- [Instruction] Using the entries that follow, collect the lines where the word "Blender" appears.

- [Excerpted records]
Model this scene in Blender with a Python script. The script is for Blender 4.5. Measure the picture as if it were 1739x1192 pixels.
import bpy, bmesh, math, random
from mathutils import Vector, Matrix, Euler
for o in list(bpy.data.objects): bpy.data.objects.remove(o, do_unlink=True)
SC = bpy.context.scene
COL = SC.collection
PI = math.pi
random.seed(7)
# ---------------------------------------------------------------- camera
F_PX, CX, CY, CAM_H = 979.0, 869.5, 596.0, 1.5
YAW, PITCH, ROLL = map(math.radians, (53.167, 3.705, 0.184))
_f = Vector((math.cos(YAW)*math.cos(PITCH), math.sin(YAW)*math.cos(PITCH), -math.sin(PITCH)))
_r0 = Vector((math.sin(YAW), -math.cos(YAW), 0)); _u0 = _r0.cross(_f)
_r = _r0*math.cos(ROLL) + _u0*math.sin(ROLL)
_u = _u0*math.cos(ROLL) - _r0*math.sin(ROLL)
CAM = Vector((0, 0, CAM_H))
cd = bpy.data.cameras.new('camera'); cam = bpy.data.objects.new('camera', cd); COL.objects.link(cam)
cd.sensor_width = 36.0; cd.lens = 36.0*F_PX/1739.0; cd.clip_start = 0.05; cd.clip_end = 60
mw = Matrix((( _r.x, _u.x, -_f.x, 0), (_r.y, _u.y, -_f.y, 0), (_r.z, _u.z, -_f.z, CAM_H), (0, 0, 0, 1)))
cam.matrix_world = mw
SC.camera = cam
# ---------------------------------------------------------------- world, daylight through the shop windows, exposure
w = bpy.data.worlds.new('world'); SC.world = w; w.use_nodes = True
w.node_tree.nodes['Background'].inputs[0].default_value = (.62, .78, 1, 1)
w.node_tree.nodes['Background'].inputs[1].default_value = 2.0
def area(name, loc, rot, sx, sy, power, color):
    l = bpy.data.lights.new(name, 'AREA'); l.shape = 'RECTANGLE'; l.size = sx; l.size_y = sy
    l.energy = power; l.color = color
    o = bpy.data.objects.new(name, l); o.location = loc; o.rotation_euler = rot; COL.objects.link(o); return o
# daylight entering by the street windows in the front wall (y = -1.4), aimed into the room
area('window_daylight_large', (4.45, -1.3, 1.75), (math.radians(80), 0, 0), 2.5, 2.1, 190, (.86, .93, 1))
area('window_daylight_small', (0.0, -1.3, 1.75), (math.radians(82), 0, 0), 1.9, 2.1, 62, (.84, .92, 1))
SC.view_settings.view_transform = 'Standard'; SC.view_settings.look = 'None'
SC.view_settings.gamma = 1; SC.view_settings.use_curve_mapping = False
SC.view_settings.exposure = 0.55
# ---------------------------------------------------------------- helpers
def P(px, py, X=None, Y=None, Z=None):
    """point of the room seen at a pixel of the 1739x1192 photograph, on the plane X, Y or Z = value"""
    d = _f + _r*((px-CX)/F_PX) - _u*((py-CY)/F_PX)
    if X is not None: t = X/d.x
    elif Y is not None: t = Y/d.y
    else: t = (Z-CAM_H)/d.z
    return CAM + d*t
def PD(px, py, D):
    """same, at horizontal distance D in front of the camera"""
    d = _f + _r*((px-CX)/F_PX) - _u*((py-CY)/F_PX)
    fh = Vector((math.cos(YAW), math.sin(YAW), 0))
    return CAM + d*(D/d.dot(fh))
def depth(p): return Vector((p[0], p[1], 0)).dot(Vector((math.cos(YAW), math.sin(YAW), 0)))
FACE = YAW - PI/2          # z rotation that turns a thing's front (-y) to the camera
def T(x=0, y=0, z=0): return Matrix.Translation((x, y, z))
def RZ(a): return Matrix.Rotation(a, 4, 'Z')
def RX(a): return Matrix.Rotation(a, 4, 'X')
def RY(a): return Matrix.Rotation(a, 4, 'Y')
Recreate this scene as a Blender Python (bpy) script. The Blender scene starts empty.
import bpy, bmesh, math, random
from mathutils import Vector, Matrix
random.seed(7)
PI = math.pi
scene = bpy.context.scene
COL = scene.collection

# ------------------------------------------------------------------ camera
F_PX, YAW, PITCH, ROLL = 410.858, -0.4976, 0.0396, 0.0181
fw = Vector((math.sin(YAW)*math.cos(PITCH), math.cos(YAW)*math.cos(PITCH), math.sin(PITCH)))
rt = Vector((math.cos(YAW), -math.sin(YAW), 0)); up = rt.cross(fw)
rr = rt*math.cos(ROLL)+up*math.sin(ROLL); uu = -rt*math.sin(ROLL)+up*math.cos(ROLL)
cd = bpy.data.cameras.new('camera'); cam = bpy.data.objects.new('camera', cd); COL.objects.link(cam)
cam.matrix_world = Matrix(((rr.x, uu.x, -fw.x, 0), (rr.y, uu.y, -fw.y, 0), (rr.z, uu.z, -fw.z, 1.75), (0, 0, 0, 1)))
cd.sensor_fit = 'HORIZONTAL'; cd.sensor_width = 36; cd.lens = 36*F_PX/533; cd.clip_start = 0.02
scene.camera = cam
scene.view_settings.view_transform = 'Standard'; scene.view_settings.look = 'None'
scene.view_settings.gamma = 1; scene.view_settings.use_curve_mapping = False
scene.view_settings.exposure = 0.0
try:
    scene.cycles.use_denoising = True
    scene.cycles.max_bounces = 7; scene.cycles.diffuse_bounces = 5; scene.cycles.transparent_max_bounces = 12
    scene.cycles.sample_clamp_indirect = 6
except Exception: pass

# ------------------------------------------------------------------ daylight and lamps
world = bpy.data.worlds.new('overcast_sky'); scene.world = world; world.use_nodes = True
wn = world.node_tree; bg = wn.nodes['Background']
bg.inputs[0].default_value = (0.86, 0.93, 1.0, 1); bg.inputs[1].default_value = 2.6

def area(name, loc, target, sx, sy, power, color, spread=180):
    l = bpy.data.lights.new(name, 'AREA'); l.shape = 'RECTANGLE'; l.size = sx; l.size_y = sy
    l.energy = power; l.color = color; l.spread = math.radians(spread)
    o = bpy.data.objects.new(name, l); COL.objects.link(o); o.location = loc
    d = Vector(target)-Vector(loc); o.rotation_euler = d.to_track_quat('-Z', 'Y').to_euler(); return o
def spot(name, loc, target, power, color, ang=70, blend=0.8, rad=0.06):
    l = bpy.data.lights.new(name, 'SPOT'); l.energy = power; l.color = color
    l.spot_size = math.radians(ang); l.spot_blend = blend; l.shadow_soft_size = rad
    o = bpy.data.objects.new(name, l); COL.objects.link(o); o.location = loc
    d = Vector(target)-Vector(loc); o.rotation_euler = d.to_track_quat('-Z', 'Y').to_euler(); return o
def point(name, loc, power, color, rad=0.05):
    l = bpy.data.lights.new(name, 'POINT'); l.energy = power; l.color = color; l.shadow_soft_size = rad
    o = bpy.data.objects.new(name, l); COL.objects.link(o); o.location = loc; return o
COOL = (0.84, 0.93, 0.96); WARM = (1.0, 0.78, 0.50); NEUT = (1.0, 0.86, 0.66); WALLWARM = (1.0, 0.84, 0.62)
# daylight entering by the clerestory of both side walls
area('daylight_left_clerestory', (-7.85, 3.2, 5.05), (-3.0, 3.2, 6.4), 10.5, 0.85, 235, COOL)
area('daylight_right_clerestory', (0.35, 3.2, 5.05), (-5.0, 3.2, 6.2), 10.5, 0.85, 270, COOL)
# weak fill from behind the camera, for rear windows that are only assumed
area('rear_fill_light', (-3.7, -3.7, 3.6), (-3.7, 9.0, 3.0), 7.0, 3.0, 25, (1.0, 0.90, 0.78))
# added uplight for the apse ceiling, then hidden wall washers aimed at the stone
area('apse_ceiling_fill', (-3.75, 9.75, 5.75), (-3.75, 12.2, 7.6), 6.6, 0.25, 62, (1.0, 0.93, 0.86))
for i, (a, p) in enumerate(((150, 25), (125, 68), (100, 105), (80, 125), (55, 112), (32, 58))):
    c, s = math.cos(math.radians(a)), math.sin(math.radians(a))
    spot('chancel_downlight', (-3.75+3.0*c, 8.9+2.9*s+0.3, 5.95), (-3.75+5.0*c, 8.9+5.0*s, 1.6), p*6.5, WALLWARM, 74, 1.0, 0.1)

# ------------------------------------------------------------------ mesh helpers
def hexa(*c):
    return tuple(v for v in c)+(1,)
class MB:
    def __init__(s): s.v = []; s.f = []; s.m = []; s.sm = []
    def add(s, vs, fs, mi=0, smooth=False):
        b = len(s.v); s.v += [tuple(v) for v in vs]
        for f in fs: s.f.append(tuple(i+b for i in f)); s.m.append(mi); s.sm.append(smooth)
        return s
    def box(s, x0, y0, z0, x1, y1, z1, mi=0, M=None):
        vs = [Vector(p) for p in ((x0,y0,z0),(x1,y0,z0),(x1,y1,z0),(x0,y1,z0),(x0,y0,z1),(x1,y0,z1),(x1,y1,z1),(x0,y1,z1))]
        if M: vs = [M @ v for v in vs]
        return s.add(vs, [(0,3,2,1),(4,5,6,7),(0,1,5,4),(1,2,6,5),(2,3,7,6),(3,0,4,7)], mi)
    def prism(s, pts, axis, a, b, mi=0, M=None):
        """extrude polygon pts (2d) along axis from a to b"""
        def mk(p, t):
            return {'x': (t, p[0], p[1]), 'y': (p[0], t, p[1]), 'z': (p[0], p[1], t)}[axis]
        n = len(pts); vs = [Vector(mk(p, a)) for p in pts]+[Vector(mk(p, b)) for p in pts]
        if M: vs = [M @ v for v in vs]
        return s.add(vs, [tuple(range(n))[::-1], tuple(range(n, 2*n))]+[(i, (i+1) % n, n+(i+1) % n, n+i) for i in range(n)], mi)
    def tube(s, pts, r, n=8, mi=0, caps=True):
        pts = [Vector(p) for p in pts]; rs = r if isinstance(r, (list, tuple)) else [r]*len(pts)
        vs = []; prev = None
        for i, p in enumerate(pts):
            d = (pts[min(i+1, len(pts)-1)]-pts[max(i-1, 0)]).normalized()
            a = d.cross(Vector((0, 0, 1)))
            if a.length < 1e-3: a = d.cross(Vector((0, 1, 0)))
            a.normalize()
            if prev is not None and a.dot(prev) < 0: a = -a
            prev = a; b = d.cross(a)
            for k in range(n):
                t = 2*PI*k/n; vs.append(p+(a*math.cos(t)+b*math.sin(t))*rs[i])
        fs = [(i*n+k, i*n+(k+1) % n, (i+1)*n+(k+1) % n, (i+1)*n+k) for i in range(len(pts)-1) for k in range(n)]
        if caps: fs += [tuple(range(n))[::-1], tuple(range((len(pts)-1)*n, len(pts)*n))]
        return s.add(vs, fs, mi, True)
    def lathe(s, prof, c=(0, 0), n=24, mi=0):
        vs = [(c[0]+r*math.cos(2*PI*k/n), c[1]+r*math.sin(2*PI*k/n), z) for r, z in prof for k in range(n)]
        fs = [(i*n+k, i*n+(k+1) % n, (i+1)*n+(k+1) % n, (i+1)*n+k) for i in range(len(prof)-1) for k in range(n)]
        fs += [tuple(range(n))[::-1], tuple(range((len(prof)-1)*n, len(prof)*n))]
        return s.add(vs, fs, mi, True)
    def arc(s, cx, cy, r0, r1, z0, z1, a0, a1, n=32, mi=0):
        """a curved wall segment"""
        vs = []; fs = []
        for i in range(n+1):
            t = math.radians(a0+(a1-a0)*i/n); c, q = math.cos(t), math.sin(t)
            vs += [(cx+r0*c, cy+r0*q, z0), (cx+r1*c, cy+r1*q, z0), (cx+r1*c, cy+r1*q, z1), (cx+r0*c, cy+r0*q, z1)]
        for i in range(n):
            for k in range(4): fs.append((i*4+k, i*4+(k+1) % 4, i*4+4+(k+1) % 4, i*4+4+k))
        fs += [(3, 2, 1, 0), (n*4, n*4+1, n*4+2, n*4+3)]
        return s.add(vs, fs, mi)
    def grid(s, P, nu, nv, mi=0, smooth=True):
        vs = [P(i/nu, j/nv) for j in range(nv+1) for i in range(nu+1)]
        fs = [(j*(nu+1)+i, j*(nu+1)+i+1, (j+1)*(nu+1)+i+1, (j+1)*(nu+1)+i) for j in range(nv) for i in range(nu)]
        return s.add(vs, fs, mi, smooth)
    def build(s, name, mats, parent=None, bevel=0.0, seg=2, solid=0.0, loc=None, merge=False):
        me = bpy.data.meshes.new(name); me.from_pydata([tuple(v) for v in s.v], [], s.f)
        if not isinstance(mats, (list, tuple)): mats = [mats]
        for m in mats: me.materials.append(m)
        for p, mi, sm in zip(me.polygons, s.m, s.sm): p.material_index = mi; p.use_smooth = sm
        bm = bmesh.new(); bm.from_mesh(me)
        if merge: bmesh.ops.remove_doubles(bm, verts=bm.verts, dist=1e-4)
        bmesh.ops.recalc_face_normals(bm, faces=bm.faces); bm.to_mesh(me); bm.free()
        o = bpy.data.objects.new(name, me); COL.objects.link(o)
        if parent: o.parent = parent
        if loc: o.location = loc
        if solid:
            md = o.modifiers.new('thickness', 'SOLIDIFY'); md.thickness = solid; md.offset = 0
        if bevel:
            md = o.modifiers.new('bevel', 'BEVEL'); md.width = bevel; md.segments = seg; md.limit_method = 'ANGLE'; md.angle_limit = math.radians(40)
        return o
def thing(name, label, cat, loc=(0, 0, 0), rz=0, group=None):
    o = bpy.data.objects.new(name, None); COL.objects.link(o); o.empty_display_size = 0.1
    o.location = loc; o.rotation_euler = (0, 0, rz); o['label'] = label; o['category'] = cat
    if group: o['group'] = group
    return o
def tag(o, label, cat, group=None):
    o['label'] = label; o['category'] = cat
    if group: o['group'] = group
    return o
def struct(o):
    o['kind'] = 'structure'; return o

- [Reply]
Model this scene in Blender with a Python script. The script is for Blender 4.5. Measure the picture as if it were 1739x1192 pixels.
Recreate this scene as a Blender Python (bpy) script. The Blender scene starts empty.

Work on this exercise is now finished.